Alert: 2016 Global Risk Report Ranks Water Crises as Top Long-term Risk

Published on by in Non Profit

An annual survey of the world’s business, political, and scholarly elite reinforces a message that leaders are beginning to understand with greater depth and clarity: pay attention to water.

The World Economic Forum, whose membership includes heads of state, CEOs, and civic leaders, ranked water crises as the top global risk to industry and society over the next decade. Last year, water crises earned the top spot as the most damaging short-term risk. Along with water’s rise in the Paris climate talks, the rankings indicate that water, long the purview of engineers and lawyers, is now an urgent political matter.

The 11th edition of the Global Risks Report, made public this week and viewed as a distillation of the concerns of the world’s most influential businesses and governments, is a warning signal for turbulent times. National economies, some slow to recover from the great recession, are still saddled with debt, unemployment, and slow growth, while facing technological disruptions that promise to upset entire industries. A morass in the Middle East draws countries with superior firepower into conflict with hateful groups whose murderous ideas inspire zealots abroad. The fall in oil prices is forcing petro-kingdoms to reel in fuel and resource subsidies. Most of these trends were noted in previous World Economic Forum assessments. They are now coming to pass.

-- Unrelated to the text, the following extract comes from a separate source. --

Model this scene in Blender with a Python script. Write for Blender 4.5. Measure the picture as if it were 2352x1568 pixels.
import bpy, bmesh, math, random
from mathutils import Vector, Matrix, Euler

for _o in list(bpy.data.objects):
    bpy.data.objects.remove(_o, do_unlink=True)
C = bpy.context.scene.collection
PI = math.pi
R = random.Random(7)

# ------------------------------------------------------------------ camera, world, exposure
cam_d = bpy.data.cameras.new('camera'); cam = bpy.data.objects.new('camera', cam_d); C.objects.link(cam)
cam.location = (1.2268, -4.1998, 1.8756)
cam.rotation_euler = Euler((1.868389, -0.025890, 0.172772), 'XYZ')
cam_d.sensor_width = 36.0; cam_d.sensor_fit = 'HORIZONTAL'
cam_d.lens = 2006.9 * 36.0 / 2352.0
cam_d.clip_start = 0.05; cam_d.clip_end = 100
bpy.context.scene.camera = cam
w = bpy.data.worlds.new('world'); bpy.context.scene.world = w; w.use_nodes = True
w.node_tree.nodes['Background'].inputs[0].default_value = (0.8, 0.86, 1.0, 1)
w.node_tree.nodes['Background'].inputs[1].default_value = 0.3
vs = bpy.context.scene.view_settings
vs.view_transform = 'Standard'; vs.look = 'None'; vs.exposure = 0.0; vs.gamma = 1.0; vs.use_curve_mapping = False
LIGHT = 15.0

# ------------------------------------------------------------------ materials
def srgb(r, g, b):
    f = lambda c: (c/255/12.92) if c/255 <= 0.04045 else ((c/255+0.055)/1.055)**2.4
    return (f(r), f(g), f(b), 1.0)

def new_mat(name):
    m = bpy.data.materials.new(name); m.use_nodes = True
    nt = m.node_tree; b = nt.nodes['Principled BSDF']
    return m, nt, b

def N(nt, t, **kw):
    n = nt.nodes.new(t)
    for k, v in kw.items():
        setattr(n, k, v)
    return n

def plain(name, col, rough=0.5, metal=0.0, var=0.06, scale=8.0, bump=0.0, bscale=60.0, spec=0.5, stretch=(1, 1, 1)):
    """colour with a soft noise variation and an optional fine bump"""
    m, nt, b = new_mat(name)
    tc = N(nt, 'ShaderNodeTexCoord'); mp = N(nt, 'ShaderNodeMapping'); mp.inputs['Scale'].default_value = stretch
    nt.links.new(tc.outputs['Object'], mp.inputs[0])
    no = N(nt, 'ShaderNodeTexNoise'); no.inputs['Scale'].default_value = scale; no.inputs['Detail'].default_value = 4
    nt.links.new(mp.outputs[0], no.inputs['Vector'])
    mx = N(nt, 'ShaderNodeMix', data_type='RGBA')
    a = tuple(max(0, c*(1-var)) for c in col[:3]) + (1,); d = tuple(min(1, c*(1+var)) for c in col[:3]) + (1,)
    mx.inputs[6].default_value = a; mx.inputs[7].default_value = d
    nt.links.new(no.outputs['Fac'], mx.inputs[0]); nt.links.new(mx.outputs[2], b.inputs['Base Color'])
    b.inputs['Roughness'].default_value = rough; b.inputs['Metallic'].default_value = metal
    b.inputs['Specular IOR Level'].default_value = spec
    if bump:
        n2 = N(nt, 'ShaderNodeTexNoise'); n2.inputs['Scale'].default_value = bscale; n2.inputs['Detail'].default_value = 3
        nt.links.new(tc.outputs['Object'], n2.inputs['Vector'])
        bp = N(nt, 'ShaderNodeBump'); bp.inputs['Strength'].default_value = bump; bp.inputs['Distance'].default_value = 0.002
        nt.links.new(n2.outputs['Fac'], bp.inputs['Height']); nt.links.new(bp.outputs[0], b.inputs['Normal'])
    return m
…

Amid the economic turbulence, disquieting long-term ecological events also are revealing themselves more fully and destructively. Environmental stress, worsened a by warming planet and a growing population, is leading to tension, both within and between countries, over scarce land, food, and water. The global average temperature is expected in 2016 to be 1 degree Celsius above 1850 levels. A carbon-influenced climate blanket is causing ice sheets to melt, droughts to intensify, and rising seas to flood Miami, Dhaka, and other coastal cities with greater frequency. Ethiopia is at the brink of yet another famine. South Africa, traditionally a corn exporter, will import nearly half its domestic needs this year due to the country’s worst drought in 34 years.